On the 5th of July a messenger sped from Pesth to Vienna with the Address of the Hungarian Parliament to Francis Josef. A day or two later and all the world heard of it. The Press of Vienna exploded with indignation. “Here,” said they, “we have offered the right hand of friendship to the Hungarians, and the lazy, good-for-nothing, ungrateful scoundrels spit upon it, because, for- sooth, we don’t offer and give them full permission to disrupt the Empire.” The English Parliament was highly indignant. England was aiming to get Austria and Prussia into war at that time in the hope that Prussia’s growing commerce might be destroyed. “This fellow, Deak,” said the liberty-loving legislators of London, “is really no better than a Red Republican. He rejects the generous offer of the estimable Emperor Francis Josef, and cunningly blinds the fatuous mob to the great superiority of the Imperial-Parliament-plus-Home-Rule-All-Round policy to his own, which is nothing more nor less than to make Hungary absolutely independent of Austria, acknowledging only the Emperor as King. It is patent to any ordinary intelligence that it would be wholly impossible for Austria and Hungary to subsist under such an arrangement for a year[1].” “For a year,” wrote an English follower of Lord Macaulay – “nay, not for six months. If Deak’s scheme were put into operation, Hungary would be crushed in six months’ time.” However, the Hungarians declined to be instructed either by Vienna or by London, and awaited calmly the reply of Francis Josef to their Loyal Address.
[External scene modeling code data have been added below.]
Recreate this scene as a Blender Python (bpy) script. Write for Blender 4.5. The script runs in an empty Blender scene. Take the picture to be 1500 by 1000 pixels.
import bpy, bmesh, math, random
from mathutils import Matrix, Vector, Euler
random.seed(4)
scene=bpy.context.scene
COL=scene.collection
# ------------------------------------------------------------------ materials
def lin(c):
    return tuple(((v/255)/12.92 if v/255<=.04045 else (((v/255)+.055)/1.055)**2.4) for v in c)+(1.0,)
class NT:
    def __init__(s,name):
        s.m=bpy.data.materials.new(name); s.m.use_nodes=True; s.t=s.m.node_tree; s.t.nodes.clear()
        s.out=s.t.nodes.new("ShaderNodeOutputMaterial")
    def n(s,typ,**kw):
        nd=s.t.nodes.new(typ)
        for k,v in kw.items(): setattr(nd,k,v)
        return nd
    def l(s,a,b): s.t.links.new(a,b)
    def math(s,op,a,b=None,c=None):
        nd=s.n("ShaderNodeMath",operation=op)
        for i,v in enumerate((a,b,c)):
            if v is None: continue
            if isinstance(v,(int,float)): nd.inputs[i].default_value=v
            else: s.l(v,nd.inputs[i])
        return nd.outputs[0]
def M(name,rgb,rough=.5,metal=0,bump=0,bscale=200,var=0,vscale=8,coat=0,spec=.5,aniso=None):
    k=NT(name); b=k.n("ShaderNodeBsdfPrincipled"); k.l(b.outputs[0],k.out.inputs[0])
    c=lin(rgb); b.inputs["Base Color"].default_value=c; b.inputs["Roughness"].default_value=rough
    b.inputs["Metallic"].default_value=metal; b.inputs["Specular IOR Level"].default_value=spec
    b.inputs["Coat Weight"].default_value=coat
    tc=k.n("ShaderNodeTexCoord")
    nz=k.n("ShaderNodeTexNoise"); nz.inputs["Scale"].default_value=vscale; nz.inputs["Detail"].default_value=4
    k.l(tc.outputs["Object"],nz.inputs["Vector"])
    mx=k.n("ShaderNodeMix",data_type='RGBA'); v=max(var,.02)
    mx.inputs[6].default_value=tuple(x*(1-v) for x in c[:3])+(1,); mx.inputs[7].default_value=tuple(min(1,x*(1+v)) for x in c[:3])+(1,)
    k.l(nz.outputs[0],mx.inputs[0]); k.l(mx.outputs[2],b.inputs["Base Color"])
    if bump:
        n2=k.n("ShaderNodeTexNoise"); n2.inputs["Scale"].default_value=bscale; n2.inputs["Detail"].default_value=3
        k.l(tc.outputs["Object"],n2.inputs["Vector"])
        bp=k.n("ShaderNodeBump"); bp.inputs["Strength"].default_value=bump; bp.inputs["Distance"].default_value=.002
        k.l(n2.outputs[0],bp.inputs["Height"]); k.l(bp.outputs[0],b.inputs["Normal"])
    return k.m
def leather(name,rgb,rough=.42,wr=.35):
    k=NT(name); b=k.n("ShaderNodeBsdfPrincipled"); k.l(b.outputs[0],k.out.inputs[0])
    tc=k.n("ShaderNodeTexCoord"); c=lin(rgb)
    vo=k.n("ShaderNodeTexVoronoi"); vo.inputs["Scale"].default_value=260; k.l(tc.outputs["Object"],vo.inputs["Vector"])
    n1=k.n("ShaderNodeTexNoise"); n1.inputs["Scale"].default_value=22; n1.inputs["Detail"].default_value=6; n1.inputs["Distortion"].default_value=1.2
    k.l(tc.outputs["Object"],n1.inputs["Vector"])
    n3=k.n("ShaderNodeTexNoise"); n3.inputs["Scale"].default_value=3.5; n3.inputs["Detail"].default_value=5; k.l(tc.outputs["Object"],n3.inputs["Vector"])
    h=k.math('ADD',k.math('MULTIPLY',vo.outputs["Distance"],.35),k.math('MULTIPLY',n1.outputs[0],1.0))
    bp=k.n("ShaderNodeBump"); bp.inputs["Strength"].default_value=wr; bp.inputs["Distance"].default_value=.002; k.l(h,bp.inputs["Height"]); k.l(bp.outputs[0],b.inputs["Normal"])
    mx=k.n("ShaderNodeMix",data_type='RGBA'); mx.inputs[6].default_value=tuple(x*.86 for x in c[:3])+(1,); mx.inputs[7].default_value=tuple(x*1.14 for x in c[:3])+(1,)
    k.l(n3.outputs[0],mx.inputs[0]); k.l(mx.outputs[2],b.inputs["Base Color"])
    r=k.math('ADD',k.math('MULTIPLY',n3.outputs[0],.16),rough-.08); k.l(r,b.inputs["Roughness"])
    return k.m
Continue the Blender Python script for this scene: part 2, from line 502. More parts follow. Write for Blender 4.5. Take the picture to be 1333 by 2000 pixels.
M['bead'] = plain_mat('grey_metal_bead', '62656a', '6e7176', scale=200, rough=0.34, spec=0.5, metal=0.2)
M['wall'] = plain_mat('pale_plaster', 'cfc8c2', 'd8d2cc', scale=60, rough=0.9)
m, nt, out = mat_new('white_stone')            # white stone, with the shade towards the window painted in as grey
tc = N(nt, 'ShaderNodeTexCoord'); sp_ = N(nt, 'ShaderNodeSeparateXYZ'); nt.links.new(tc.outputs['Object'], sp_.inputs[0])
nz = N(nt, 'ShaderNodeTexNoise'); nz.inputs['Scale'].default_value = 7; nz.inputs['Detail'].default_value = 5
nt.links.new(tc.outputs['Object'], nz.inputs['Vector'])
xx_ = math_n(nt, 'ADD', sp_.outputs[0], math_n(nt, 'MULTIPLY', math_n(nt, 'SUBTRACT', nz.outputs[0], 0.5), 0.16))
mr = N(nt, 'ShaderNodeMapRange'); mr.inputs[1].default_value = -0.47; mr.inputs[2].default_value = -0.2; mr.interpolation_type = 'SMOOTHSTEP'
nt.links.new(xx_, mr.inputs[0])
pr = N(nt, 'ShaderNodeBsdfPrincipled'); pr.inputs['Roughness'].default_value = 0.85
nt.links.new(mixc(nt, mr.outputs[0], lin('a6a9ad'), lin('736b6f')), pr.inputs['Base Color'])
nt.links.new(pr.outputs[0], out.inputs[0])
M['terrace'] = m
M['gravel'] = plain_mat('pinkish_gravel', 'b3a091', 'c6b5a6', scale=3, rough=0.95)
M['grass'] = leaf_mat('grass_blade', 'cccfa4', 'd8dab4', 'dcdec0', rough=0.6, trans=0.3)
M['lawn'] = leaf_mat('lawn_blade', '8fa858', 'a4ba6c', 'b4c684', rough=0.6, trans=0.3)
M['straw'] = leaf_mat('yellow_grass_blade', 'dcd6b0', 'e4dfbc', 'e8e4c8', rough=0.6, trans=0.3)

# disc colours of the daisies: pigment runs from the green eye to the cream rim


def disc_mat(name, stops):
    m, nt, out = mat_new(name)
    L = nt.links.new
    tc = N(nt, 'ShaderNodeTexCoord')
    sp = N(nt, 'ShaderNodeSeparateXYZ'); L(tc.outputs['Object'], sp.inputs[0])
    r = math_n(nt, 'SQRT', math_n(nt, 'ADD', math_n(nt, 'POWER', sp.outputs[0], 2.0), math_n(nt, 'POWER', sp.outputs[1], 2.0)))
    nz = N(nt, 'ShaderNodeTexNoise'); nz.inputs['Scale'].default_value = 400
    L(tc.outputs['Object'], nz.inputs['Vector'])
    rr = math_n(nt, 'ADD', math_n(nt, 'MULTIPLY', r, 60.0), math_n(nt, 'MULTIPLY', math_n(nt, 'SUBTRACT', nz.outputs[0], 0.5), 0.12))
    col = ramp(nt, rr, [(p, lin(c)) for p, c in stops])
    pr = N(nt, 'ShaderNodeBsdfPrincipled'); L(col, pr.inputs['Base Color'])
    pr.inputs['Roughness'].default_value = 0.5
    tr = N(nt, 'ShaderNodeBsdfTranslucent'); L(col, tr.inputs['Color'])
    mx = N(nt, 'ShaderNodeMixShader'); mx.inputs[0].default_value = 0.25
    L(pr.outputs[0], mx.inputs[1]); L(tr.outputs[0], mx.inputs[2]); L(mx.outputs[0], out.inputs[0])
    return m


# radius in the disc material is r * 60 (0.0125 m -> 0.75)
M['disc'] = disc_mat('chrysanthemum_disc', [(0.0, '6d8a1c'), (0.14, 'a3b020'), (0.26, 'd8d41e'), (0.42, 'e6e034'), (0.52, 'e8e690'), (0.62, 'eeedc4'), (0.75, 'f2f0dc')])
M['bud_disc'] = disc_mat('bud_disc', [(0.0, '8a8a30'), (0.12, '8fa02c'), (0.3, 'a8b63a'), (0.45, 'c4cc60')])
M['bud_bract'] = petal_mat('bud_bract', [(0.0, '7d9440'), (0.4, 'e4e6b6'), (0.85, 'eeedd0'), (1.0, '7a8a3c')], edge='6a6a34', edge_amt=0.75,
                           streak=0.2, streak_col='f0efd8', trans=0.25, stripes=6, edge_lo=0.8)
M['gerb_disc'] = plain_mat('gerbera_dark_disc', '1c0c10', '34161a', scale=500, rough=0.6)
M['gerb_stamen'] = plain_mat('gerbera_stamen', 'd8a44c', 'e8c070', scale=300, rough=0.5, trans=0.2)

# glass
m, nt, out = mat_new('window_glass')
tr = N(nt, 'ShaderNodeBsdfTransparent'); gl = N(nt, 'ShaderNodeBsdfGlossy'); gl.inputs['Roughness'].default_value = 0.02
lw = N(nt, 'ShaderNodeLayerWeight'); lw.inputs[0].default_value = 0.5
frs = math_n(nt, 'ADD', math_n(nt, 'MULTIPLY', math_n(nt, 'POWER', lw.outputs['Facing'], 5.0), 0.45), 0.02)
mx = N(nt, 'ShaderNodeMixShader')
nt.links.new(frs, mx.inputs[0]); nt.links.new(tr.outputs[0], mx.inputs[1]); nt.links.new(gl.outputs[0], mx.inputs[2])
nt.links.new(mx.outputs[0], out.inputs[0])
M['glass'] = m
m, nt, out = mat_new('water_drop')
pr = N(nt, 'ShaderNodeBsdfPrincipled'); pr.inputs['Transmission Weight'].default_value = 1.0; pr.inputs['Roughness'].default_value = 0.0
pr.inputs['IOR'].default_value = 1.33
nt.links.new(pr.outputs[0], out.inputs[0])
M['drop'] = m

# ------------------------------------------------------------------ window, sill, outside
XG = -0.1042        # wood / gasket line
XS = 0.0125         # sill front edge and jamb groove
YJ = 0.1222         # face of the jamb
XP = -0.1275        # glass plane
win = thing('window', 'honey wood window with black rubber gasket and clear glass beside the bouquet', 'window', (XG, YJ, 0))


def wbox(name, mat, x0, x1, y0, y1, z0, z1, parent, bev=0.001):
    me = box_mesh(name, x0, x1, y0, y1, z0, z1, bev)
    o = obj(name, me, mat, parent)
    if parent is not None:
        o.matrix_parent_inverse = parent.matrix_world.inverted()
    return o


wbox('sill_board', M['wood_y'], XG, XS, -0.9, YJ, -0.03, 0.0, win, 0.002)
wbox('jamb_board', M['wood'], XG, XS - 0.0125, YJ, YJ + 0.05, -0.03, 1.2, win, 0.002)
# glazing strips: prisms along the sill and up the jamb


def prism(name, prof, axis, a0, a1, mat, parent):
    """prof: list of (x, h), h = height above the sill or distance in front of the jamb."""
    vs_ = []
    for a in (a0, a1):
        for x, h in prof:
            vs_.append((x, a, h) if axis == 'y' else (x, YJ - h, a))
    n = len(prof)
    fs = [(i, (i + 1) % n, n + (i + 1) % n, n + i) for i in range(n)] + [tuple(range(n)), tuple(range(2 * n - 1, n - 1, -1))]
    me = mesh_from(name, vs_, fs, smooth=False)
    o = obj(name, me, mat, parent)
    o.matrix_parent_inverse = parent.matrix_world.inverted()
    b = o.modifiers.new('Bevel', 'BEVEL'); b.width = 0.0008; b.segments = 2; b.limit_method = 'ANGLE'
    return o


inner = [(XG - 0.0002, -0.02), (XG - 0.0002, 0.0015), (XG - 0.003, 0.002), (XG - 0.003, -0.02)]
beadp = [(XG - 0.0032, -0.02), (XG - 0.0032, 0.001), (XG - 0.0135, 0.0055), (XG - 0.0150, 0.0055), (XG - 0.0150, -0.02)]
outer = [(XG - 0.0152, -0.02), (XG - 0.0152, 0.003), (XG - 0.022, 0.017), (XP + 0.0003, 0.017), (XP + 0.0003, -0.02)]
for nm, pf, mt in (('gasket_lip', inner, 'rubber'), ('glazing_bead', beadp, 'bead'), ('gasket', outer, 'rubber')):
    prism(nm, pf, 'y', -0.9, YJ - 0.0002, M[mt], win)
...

[1] The Right Hon. Mr. Peacocke and Lord John Russell declared in the English Parliament that if Austria yielded to Hungary’s claims, Austria “might as well dismember the Empire.” “If we made such a concession” [to Ireland], said Peacocke, “We should not only Repeal the Union we should restore the Heptarchy.” Lord Bloomfield, the English Ambassador in Vienna, urged the Emperor to refuse to accept the Hungarian Address.